Um uso maior do crédito público pode se dar de várias formas, segundo Vilain: com linhas direcionadas, decisões regulatórias ou “na marretada”. Mas pode levar a consequências como desancoragem das expectativas de inflação, fuga de capital e alta do dólar. “Estabelecer um teto de juros para algumas linhas, como se especula para o cartão de crédito, é como tabelar o preço da carne. O efeito vai ser uma restrição na oferta.”
Rubens Sardenberg, diretor de economia, regulação prudencial e riscos da Febraban, ressaltou que há uma desaceleração do crédito livre e que os dados mais recentes sugerem que esse movimento pode estar além do que seria esperado pelo padrão sazonal. Ele destacou que o crédito a pessoa jurídica teve um momento difícil em fevereiro, após o episódio da Americanas, mas os números de março sinalizam certa recuperação.
Pesquisa realizada pela Febraban prevê crescimento de 7,9% no crédito geral neste ano e, segundo Sardenberg, há riscos de alta e de baixa nessa projeção. “Pode-se dizer que houve uma piora do ambiente macro, mas por outro lado os dados atuais de atividade vieram melhores que o esperado”.

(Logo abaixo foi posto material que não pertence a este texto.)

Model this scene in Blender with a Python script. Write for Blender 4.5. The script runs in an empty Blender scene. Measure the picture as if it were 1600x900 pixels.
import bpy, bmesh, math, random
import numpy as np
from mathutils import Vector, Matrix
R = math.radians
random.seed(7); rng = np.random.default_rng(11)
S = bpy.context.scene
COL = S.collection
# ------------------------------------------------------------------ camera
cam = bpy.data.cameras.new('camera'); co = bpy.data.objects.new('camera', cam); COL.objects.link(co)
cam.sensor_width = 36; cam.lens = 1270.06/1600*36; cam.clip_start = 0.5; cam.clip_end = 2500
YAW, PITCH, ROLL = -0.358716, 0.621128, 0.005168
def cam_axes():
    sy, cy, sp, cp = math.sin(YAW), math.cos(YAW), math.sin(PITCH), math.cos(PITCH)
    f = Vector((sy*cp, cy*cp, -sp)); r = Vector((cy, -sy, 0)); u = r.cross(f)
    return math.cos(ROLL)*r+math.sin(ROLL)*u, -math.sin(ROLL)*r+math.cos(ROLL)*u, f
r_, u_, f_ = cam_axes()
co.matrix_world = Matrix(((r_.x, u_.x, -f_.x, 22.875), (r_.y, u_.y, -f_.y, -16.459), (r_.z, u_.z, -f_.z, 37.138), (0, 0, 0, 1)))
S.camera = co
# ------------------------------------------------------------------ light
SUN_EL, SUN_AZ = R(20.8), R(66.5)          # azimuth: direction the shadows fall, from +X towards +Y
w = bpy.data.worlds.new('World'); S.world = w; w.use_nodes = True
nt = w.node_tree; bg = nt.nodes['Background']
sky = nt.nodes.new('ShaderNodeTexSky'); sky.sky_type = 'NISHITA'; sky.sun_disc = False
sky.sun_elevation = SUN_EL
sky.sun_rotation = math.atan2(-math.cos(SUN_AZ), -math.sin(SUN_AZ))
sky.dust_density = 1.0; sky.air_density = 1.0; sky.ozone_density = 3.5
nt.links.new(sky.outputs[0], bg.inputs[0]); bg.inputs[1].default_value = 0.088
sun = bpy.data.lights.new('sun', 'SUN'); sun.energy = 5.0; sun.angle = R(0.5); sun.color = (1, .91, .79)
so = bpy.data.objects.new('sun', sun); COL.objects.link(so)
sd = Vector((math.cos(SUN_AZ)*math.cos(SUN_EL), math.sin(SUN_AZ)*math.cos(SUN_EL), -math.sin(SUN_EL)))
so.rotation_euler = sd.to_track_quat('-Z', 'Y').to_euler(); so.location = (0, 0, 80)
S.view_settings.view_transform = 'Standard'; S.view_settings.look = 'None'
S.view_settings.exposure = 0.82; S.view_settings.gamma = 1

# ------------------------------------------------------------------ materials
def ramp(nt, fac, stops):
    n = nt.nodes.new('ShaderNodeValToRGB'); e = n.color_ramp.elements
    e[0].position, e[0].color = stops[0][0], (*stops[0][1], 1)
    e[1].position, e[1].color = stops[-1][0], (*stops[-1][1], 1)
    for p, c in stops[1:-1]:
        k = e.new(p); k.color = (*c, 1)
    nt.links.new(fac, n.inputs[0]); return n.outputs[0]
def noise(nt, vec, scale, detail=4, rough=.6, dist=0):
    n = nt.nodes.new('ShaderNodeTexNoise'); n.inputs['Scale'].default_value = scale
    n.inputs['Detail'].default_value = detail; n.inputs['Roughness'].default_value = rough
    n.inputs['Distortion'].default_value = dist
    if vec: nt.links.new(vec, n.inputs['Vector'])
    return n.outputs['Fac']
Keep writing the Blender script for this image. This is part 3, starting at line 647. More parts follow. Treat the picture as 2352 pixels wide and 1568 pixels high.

Para Volpon, eventuais estímulos fiscais e o uso dos bancos públicos podem gerar uma desarmonia entre as políticas monetária e fiscal. “A gente entra nessa discussão de não haver uma harmonia tão grande entre as duas, porque hoje o BC tem autonomia formal, mas as políticas de crédito podem estar atuando contra a política monetária.”